Los psicólogos destacan todo el tiempo el poder de nuestras expectativas. Lo que esperamos cambia la manera en que percibimos lo que experimentamos. Si creemos que algo va a ser bueno, será bueno. Y viceversa.
Tanto afectan las expectativas a nuestras vidas, que hay algunos enfermos que se curan después de tomar un placebo. Y pocos reconocerían a un violinista mediocre infiltrado en la orquesta del Carnegie Hall, o a una gloria de la música tocando en la acera.
Existe un experimento muy interesante al respecto: a un grupo de asiduos consumidores de cerveza se les dijo que se le había echado un poco de vinagre. A otro grupo, no se le informó. Los informados detestaron la cerveza y los no informados la encontraron igual de buena.
Es como si la percepción se estableciera de antemano en nuestro cerebro y nos nublara el entendimiento.
Los economistas toman muy en cuenta todo este asunto de “lo que la gente cree que va a ocurrir” en sus políticas y predicciones.
Saben, por ejemplo, que si todo el mundo piensa que el peso se va a devaluar, todos correrán a comprar dólares, provocando que efectivamente se devalúe. Entonces dirán: “teníamos razón, mira como se devaluó”.
De igual forma ocurre con las crisis bancarias. Si creemos que un banco va a quebrar, nos precipitamos a sacar nuestro dinero para no llegar de último y quedar enganchado. El banco no tiene cómo pagar a todos los ahorrantes, y en verdad quiebra. Ni la institución financiera más sólida sobrevive a una crisis de este tipo. Esto puede pasar aún si no hay nada que explique significativamente la devalución o la quiebra. Los economistas le ponen el nombre de “expectativas autocumplidas”.
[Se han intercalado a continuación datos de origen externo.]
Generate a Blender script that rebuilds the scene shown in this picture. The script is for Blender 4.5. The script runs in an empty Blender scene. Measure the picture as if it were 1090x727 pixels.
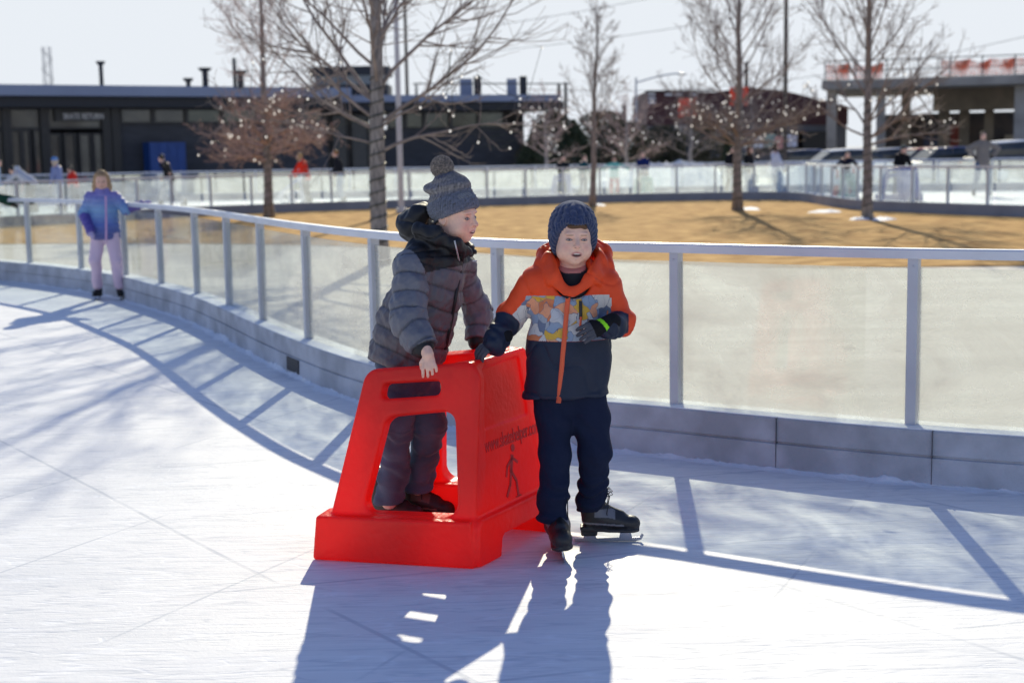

De ahí la importancia que le dan a inspirar confianza y credibilidad. No sólo aconsejan a las autoridades que sean disciplinadas en sus políticas, sino que cuiden la imagen que proyectan y la forma en que dicen las cosas. ¡Y que hablen poco! No vaya a ser que la gente malinterprete discursitos estridentes o comentarios impulsivos, y el caos ocurra.